Although the novel is founded in fact, it mingles in magical realism. Yente floats in and out of the text as a dead but not dead all-seeing witness. Her cave provides a safe haven for Jews during the holocaust which the book finally arrives at after galloping through the years after Jacob's death, following up the various strands of the story.

The complexities, interweaving and constant shifting of focus make this a challenging read. It was literally a relief when Jacob was imprisoned and the focus narrowed to his cell. His relationship with the guards, his ill health and depression, his canny extrication from his situation - suddenly there seemed to be a discernible plot. My main problem with the Books of Jacob is that it's not a page turner - in the form of a picaresque novel it's all about the journeying, the people met on the way, the incidents. But no powerful story line to see you through those 900 pages.

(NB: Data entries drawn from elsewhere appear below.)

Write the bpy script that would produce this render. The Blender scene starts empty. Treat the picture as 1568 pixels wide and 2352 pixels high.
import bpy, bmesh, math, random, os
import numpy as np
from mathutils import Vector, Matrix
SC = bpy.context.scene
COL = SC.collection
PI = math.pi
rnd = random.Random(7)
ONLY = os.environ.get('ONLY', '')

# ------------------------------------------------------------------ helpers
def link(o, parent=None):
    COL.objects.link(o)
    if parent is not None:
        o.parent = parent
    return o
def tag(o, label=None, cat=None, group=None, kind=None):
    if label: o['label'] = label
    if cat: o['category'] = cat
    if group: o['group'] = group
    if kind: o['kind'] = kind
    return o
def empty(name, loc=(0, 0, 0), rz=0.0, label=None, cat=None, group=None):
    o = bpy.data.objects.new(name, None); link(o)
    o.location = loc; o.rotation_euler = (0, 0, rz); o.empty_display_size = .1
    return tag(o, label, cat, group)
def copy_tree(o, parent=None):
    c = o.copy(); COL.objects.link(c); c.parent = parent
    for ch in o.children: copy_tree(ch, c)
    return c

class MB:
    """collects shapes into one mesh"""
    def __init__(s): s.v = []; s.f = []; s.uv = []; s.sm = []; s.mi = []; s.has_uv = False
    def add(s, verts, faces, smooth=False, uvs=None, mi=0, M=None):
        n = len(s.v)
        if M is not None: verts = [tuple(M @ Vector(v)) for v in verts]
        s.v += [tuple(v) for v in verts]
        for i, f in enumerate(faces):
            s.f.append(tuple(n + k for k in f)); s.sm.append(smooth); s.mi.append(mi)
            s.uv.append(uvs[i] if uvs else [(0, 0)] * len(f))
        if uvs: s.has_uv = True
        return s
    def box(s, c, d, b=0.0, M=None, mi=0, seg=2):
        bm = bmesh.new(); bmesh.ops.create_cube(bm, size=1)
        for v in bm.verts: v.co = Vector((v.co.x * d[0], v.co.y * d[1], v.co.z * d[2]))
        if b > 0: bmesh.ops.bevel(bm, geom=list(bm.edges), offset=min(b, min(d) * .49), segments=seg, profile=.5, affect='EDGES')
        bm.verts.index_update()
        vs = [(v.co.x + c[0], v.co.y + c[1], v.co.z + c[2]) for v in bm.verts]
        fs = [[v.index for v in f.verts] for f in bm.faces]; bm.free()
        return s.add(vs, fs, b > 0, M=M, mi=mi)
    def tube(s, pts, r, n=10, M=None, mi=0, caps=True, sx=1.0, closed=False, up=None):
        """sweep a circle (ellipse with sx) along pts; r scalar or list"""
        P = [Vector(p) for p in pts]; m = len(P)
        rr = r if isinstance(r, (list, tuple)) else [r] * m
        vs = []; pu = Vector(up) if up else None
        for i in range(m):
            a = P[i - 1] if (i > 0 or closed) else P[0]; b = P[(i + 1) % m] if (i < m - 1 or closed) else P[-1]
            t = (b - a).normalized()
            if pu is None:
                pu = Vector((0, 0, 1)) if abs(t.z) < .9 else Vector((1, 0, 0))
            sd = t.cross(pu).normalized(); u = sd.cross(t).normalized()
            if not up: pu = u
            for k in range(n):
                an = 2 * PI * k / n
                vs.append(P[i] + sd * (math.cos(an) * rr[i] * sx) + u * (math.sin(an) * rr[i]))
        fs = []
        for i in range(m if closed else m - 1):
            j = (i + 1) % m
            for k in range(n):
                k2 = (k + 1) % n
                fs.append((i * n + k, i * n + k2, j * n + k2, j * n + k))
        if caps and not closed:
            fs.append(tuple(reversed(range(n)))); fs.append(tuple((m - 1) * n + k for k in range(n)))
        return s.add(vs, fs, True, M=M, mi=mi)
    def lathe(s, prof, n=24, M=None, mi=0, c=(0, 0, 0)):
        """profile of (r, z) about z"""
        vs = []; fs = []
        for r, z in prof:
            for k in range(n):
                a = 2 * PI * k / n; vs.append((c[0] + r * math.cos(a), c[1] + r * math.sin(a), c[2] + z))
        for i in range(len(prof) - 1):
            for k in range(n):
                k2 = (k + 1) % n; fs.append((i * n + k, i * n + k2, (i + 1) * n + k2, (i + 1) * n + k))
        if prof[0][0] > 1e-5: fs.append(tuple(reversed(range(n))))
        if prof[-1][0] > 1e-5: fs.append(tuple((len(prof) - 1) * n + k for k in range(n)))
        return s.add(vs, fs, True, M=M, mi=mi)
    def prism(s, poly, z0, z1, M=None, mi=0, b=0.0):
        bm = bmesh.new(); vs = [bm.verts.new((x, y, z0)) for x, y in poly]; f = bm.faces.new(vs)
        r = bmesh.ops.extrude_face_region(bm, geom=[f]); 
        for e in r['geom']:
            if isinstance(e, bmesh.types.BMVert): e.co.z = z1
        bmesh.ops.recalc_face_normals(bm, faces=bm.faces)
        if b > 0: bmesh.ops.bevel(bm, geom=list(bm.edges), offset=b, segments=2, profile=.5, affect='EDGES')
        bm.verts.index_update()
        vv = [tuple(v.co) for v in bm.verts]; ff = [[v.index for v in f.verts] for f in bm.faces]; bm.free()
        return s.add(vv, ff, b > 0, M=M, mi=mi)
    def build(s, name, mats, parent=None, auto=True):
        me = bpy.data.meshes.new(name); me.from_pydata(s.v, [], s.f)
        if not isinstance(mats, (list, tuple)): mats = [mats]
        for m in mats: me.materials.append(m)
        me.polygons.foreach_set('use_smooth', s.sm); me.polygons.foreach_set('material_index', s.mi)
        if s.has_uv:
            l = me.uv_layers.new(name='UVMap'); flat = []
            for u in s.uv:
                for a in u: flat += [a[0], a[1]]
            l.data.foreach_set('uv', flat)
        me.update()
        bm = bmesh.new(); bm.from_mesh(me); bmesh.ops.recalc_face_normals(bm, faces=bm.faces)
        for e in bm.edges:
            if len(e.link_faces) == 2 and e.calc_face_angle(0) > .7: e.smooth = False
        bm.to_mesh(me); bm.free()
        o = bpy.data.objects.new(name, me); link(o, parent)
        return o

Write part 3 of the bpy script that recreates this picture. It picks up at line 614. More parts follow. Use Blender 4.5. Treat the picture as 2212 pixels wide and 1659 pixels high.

Hats off to the translator - Jennifer Croft. She says that there were words that she translated where she didn't even know the English word she was translating to. The rich descriptions owe a lot to her work.

Would I recommend it? If you're up for a long book it needs to be compelling - the 1500 pages of Clarissa by Samuel Richardson is a thriller told in letters that you won't forget. The Books of Jacob conjures up a world, but loses the reader in the maze of characters and voices.

23 Jun 2022


The length and typeface of this book provided me with quite a challenge for reading it, but I pursued and feel more knowledgeable than I did before reading the book. The Books of Jacob is a credit to the author and translator – a mammoth challenge to bring the story of Jacob Frank to life (born 1726).
Traversing continents, timelines and characters, Jacob’s story is told through those he has connections with, above all he seems to have the ability to draw people to him and follow him whatever his beliefs. The complexities of religion, beliefs, new sects, and Messiah like power are at the forefront of the story, and I sometimes felt overwhelmed by the complexity of how religious denominations splinter, and what makes a new belief ethos take hold. In creating this new sect, Jacob faces non-believers and at times you do feel for him – accused as a heretic, blasphemer and charlatan he does not have the ability to convince everyone.
Women are treated with some discrimination throughout the story – the character Yente hovers throughout – bringing a sense of mystical presence, she is old but cannot die, some say she is a witch and 300 years old. Alongside her there is Hayah who has the ability to prophesise, both women are observers but cannot change the course of events. Jacob’s new belief and interpretation of scripture can often debase women, and even in death his only daughter has a price to pay for her fathers life.
His devotees make observations and connections, and close aide Naham recounts in his own words, the stories, mistruths and gossip surrounding Jacob Frank. Towards the latter part of the story, Jacob’s ill health and imprisonment do not quash the continued belief in his word.
The book would really appeal to those who have an interest in religion, theology, beliefs, history, and the backdrop of Poland. Like the developing story, the absorption of facts and characters takes time to develop, and a reflection afterwards brought a greater understanding.